In her Christian integration book Sexuality and Holy Longing, Lisa Graham McMinn includes the topic of homosexuality in her chapter on single sexuality. Christians who are single may be single for any number of reasons. some in their older teens or twenties are heterosexual but not currently married; others are heterosexual and much older, perhaps in their fifties or sixties, and they never did marry. Still others were once married, but now they are single due to divorce or the death of their spouse. Christian sexual minorities often do not marry because they do not believe they should enter into a same-sex relationship, nor do they choose to be in a mixed sexual orientation marriage (in which they marry someone who is heterosexual).

How is the single state as experienced by a sexual minority similar to or different from other experiences of singleness? For example, in terms of one practical difference, single heterosexuals can date and explore physical contact (hugs, kisses) with someone of the opposite sex without concern that it will be viewed as immoral behavior. The same option for exploration is not available to the sexual minority in the church. This is a significant difference that may not be fully appreciated by those who discuss celibacy and singleness for sexual minorities. Another notable concern is that at times, Christian sexual minorities in the church are given the message that attempts to have their needs met emotionally or physically (e.g., touch) need to be met with caution because they may “fall” or find themselves participating in immoral behavior. One ministry leader once commented that Christian sexual minorities should not live together for fear of “falling” into a sinful sexual relationship. While this may be sound advice for some individuals, the message that could be sent to the sexual minority in the church is that he or she is hypersexual and this his or hers sexuality and attractions are to be feared.

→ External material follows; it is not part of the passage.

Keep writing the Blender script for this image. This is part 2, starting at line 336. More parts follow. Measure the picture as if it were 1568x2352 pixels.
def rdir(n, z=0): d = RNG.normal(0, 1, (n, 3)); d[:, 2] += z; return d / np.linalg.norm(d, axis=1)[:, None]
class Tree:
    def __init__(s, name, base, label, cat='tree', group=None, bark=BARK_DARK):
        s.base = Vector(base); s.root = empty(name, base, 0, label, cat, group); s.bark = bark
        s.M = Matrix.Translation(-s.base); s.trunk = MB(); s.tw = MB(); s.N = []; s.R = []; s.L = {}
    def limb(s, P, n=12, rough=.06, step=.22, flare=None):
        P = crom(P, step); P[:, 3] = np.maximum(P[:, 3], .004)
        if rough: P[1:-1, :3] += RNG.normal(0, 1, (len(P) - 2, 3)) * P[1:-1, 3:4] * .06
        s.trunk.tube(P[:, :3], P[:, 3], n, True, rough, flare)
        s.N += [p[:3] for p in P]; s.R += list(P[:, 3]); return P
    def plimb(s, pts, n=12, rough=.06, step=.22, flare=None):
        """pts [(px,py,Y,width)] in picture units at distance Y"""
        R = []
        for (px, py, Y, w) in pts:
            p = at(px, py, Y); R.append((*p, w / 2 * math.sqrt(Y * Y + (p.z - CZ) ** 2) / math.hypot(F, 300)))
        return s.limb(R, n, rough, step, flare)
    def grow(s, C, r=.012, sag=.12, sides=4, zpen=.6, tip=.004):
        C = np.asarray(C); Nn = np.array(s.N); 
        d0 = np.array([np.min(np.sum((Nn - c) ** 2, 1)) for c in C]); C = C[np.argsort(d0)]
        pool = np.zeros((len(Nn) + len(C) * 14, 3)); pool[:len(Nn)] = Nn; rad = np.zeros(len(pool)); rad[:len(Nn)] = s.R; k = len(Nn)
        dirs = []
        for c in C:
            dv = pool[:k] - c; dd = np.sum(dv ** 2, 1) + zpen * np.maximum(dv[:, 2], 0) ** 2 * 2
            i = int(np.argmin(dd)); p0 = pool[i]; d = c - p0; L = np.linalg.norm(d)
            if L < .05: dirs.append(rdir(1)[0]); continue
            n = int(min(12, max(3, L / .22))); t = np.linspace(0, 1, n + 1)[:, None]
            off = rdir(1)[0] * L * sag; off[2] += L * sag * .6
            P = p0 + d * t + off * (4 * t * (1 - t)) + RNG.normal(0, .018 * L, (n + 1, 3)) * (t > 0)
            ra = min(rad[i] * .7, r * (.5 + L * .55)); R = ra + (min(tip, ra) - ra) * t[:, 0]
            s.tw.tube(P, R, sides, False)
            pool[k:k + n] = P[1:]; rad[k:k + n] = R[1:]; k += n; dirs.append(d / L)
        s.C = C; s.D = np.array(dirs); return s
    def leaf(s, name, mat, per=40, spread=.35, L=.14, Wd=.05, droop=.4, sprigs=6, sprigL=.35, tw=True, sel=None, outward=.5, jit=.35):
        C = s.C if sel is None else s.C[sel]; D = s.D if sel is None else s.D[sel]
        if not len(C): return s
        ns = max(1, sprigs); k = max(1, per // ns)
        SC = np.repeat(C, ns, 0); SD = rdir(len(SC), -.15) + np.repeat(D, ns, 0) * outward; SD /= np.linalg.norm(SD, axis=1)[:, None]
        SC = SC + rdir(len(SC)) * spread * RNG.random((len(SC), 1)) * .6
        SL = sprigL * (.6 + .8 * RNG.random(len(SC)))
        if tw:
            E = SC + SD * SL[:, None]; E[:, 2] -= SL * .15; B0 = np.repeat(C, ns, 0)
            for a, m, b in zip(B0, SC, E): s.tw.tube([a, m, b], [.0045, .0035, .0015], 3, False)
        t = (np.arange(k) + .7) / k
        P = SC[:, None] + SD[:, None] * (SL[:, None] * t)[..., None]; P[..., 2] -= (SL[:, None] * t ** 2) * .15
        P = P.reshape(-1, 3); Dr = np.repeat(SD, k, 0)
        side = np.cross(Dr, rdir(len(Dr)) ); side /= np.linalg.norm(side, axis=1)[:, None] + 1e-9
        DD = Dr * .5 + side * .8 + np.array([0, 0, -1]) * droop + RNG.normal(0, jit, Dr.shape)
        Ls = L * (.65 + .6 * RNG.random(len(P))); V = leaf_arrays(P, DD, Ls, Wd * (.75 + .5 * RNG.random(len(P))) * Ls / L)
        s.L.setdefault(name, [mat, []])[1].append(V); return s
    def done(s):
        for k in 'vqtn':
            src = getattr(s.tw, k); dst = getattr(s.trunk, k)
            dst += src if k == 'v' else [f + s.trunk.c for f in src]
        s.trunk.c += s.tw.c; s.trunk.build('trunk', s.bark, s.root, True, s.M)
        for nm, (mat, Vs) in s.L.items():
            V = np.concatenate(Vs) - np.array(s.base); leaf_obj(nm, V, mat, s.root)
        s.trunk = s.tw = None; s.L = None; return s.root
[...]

In terms of similarities we can point to the need for the larger body of Christ to provide support for singles. Much of our local church programming is oriented toward married couples and families. Programs for singles are often geared toward getting them married, as though being single in some way makes a person “incomplete” or “less than” in ways we may not want to convey. What about the question of whether the body of Christ provides singles (straight and gay alike) with enough emotional and spiritual support to make celibacy a viable possibility? Is it a legitimate question to ask, Who shoulders the burden of this glaring failure, and what does that mean in very practical terms for the church today?

Discussions of singleness and practical ways of including and nurturing the faith of single persons extends to so many people in the church today. How the church responds to the needs and experiences of single persons speaks volumes to the Christian sexual minority in terms of their potential place and worth, as well as expectations for living and stewardship of sexuality and sexual identity.